Non, on ne peut pas vraiment dire que notre pays est moins bon qu’avant, que rien n’y a été fait et que nous sommes en pleine régression. La Côte d’Ivoire est, bien au contraire, meilleure, et de loin, à ce qu’elle était il y a juste huit années : un pays en chantier, un pays ayant trouvé une paix relative, un pays dirigé par un chef rigoureux et sévère, un chef respecté et respectable (oui, il l’est), un autocrate certes, mais un chef productif ignorant tout de cette culture navrante de l’amusaille qui semble tant caractériser notre négritude.
Questions embarrassantes donc : comment cet homme plein d’élégance en est-il arrivé à nous infliger tant de froideurs et de ‘‘ratés’’ dans la construction de son image sociale ? Comment en est-il arrivé à faire fondre, en moins de trois années (2015-2018), tout ce capital de confiance et d’espérances ? Est-il insensible ou sourd à la mauvaise qualité des rapports entre ‘‘son’’ peuple et lui ? A-t-il réellement conscience que le divorce entre lui et une grande partie de ce peuple s’affirme progressivement et dangereusement ? Bref, comment et pourquoi Alassane Ouattara ne fait-il plus recette ? Prochainement : « Alassane Ouattara, fautes lourdes et spectre de la disgrâce ».
 
__________
(1)     La résolution onusienne permettant le bombardement de ce qu’il est convenu d’appeler « le bunker de Gbagbo » a été votée à l’unanimité du Conseil de Sécurité. Ce qui signifie que M. Gbagbo n’a eu AUCUN soutien dans le concert des Nations —preuve de l’inefficacité de sa diplomatie.

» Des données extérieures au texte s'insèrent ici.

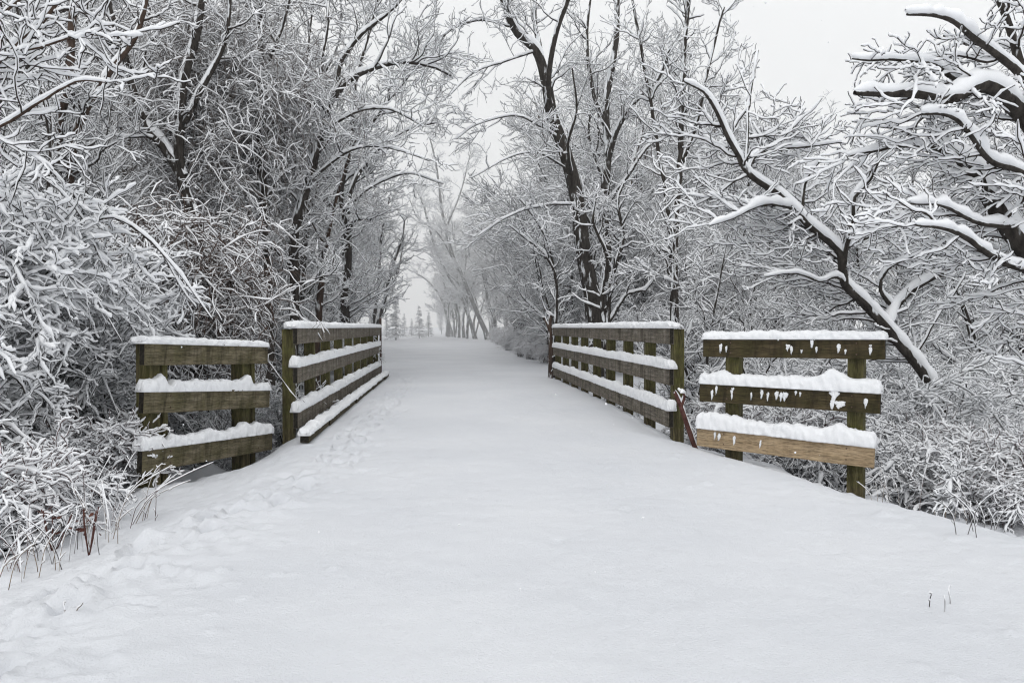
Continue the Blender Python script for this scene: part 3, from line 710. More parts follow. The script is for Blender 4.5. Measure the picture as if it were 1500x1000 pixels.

(2)     Commission Dialogue Vérité et Réconciliation. 
(3)     Un comportement amusant : aux reproches que nombre de concitoyens font à ce régime, les communicateurs du Rdr brandissent la liste des routes et ponts déjà réalisés, ainsi que le chapelet de nombreux autres projets infrastructurels.  On le voit : ils sont vraiment ailleurs.
(3)     Oui, il y a, malheureusement, ces images, tristes, de fortes pluies qui détruisent ces travaux. Mais cette furie dévastatrice de la nature qui, en tout lieu et de tout temps a détruit l’œuvre de l’Homme, remet-elle forcément en cause la qualité de l’ouvrage ? Sachons faire la part des choses.